方向感がハッキリしない時の格言といえば『待つも相場』というのが有名ですが、結局どっちに動くのかは当然ただ待っているだけではいつまで経っても掴めないもの。ニック記者のSNS投稿は注目度が高く、それ自体が相場を動かすパワーを持っていたりするのですが、それ以外でもコラムやSNS投稿を読んで「この人の意見ももっともだし、この人の意見も説得力があるなあ」と感じることってありますよね。
『相場について他人と論ずるべからず』というのは、「他人の意見なんか聞く価値はない!」という意味ではありません。他者の見解をたくさん耳に入れておくことと、『他人と論ずるべからず』は併存可能。耳に入れるからと言って、どれか1つを信じなければならないわけではないですもんね。いろんなピースを持っておいて、足りないピースは自分の頭と手を使って補いながら、自分だけのパズルを完成させていけばいいんだと思います。

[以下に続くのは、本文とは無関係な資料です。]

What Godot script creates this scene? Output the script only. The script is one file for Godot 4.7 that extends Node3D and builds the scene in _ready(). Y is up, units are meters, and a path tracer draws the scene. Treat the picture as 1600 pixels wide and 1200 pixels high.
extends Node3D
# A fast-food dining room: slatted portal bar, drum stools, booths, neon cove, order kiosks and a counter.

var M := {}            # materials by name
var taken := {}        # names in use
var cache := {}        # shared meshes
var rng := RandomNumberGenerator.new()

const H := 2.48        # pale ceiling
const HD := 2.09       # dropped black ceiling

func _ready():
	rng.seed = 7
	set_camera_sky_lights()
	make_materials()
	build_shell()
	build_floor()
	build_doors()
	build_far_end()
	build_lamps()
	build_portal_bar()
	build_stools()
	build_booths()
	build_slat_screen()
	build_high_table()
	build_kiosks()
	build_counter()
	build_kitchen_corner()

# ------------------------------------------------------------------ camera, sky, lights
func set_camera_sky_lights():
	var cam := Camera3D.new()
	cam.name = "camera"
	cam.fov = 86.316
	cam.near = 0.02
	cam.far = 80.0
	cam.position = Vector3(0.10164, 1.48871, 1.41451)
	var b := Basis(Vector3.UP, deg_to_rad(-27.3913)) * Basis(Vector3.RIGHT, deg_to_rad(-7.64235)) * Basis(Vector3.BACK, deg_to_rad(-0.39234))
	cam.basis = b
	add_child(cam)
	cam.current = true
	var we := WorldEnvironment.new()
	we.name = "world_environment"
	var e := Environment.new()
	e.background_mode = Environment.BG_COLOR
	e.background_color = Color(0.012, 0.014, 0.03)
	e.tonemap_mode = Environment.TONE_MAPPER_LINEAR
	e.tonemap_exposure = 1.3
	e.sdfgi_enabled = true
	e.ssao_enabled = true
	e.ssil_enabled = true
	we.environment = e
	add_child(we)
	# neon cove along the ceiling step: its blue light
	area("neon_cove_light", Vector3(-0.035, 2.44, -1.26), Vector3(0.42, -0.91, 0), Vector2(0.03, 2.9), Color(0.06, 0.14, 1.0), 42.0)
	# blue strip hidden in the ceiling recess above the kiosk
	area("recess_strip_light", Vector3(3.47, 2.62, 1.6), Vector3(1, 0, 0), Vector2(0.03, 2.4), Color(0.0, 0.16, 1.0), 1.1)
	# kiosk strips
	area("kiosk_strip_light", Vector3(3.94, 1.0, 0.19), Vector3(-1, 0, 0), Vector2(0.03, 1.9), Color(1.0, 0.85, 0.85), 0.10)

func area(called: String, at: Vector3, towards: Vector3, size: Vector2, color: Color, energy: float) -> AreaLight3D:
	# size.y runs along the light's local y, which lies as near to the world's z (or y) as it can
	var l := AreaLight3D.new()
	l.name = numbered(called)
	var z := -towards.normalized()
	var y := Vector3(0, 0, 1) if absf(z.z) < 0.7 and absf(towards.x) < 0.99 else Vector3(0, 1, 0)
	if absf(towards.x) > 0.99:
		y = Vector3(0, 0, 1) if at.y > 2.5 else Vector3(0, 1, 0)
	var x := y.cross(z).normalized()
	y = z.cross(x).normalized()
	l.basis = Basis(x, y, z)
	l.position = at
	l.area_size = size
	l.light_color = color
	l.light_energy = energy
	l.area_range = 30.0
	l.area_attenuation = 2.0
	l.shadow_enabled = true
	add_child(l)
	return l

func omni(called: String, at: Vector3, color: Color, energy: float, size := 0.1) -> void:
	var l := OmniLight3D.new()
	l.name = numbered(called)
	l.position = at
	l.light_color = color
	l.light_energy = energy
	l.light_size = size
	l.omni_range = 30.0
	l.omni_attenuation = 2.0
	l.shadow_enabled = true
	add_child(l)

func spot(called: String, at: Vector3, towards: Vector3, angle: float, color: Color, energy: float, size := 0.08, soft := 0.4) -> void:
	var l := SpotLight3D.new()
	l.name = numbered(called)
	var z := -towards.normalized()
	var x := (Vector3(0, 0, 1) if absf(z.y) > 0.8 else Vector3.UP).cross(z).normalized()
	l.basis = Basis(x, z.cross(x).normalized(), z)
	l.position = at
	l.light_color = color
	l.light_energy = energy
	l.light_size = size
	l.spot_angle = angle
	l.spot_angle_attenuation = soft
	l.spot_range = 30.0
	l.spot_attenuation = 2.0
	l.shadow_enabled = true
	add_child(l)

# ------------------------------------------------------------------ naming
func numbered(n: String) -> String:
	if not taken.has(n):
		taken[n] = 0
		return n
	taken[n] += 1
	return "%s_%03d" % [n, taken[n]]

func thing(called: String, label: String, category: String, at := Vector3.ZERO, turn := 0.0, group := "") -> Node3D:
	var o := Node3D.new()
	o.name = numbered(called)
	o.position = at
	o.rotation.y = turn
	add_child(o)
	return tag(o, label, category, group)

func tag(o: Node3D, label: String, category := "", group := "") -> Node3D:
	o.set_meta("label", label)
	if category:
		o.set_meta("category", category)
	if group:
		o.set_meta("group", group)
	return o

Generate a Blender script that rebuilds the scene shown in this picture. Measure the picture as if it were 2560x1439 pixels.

『相場師は孤独を愛す』という格言もありますが、他の人と同じことをしていても稼げないのが相場で、いざという時には失敗を損切りという形で受け入れなければいけない。自分の頭で考えた結果の失敗なら改善のしようもありますが、他人の意見だけを根拠にエントリーしていた場合はどこをどう改善すればいいのか判断がつきません。たとえ損切りすることになっても、成長につながる損切りなら自分の資産になったとも考えられますね。
トレードはあくまでも自己責任。
常に自分の頭を使って成長しながら進んでいきたいものです。
雇用統計にCPIと大きな指標が上振れしたものの、これ以上の利上げがなかなか想定しづらい上に3月のFOMCでの利下げ観測はむしろ強まっています。FRBが重視する指標、PCEデフレータは26日に発表されるのでまだ少し時間がありますね。次週のハイライトは水曜日の米小売売上高になるでしょうか。また、日銀の動向が注目されている時期ですから、金曜日に発表される日本のCPIもある程度の動きにつながるかもしれませんね。方向感が分かりにくい時だからこそ、『相場について他人と論ずるべからず』。自分のトレードに集中し、かつ視野を広く持って冷静に相場と向き合っていきたいと思います。